- _TASK BRIEF_:
Exactly as written, quote every line that follows, skipping the images.
start
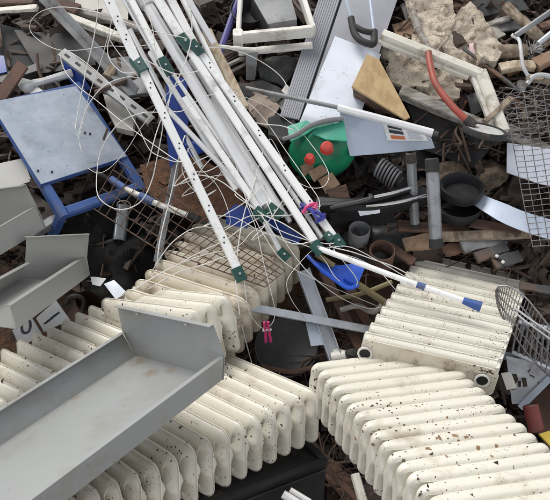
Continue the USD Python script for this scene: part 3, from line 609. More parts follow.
def mop_handle():
    t = Thing('mop_handle', 'white pole with a blue grip, thrust through the first wire rack', 'pole')
    t.part('blue_end', tube(pts([(111, 179, .03), (124, 188, .03)]), .013, 12), 'bluepaint')
    t.part('shaft', tube(pts([(124, 188, .03), (141, 196, .03)]), .009, 12), 'white')
    t.part('grip', tube(pts([(140, 195.5, .03), (153, 202, .03)]), .014, 12), 'bluepaint')
    t.part('shaft', tube(pts([(153, 202, .03), (199, 220, .02)]), .0105, 12), 'white')
    t.part('end_cap', tube(pts([(188, 215.5, .022), (200, 220, .02)]), .0125, 12), 'blackmatt')
    t.done()
mop_handle()
solo('grey_strip', 'grey flat metal strip standing among the lines left of the rust plate', 'metal strip', bar(at(179, 150, .06), at(157, 262, .0), .024, .004, NRM+.4*RT), 'steel')
plate('rust_plate', 'orange-brown rusted plate behind the drying-rack arms', 'plate', [(140, 166), (190, 150), (242, 184), (244, 210), (200, 222), (168, 208), (146, 190)], 'rust', h=-.02, thick=.006, dent=.02)
# ------------------------------------------------------------------ wire racks
def rack(label, C, h, nl, nc, r, m, rl=None, hs=None):
    P = pts(C, h); t = Thing('wire_rack', label, 'wire rack'); f = lambda a, b: P[0]*(1-a)*(1-b)+P[1]*a*(1-b)+P[2]*a*b+P[3]*(1-a)*b
    t.part('frame_wire', tube(np.array([f(0, 0), f(1, 0), f(1, 1), f(0, 1)]), r*1.7, 6, closed=True, smooth=False), m)
    for i in range(1, nl+1):
        b = i/(nl+1); q = [f(a, b)+NRM*.003*math.sin(a*5+i) for a in np.linspace(0, 1, 7)]; t.part('wire', tube(q, r*1.1, 5, smooth=False), m)
    for i in range(1, nc+1):
        a = i/(nc+1)+rng.normal(0, .003); q = [f(a, b)+NRM*(r*2.1) for b in (0, .5, 1)]; t.part('wire', tube(q, r, 5, smooth=False), m)
    t.done()
rack('rusty wire rack over the dark hollow, left of the tan radiator', [(118, 161, .05), (199, 214, .04), (168, 256, .03), (91, 207, .02)], None, 4, 9, .0015, 'wirerust')
rack('brown wire rack lying on top of the tan radiator', [(207, 217, .05), (285, 271, .05), (265, 287, .04), (163, 250, .05)], None, 4, 14, .0015, 'wirerust')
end
- _EXERCISE OUTPUT_:
Continue the USD Python script for this scene: part 3, from line 609. More parts follow.
def mop_handle():
    t = Thing('mop_handle', 'white pole with a blue grip, thrust through the first wire rack', 'pole')
    t.part('blue_end', tube(pts([(111, 179, .03), (124, 188, .03)]), .013, 12), 'bluepaint')
    t.part('shaft', tube(pts([(124, 188, .03), (141, 196, .03)]), .009, 12), 'white')
    t.part('grip', tube(pts([(140, 195.5, .03), (153, 202, .03)]), .014, 12), 'bluepaint')
    t.part('shaft', tube(pts([(153, 202, .03), (199, 220, .02)]), .0105, 12), 'white')
    t.part('end_cap', tube(pts([(188, 215.5, .022), (200, 220, .02)]), .0125, 12), 'blackmatt')
    t.done()
mop_handle()
solo('grey_strip', 'grey flat metal strip standing among the lines left of the rust plate', 'metal strip', bar(at(179, 150, .06), at(157, 262, .0), .024, .004, NRM+.4*RT), 'steel')
plate('rust_plate', 'orange-brown rusted plate behind the drying-rack arms', 'plate', [(140, 166), (190, 150), (242, 184), (244, 210), (200, 222), (168, 208), (146, 190)], 'rust', h=-.02, thick=.006, dent=.02)
# ------------------------------------------------------------------ wire racks
def rack(label, C, h, nl, nc, r, m, rl=None, hs=None):
    P = pts(C, h); t = Thing('wire_rack', label, 'wire rack'); f = lambda a, b: P[0]*(1-a)*(1-b)+P[1]*a*(1-b)+P[2]*a*b+P[3]*(1-a)*b
    t.part('frame_wire', tube(np.array([f(0, 0), f(1, 0), f(1, 1), f(0, 1)]), r*1.7, 6, closed=True, smooth=False), m)
    for i in range(1, nl+1):
        b = i/(nl+1); q = [f(a, b)+NRM*.003*math.sin(a*5+i) for a in np.linspace(0, 1, 7)]; t.part('wire', tube(q, r*1.1, 5, smooth=False), m)
    for i in range(1, nc+1):
        a = i/(nc+1)+rng.normal(0, .003); q = [f(a, b)+NRM*(r*2.1) for b in (0, .5, 1)]; t.part('wire', tube(q, r, 5, smooth=False), m)
    t.done()
rack('rusty wire rack over the dark hollow, left of the tan radiator', [(118, 161, .05), (199, 214, .04), (168, 256, .03), (91, 207, .02)], None, 4, 9, .0015, 'wirerust')
rack('brown wire rack lying on top of the tan radiator', [(207, 217, .05), (285, 271, .05), (265, 287, .04), (163, 250, .05)], None, 4, 14, .0015, 'wirerust')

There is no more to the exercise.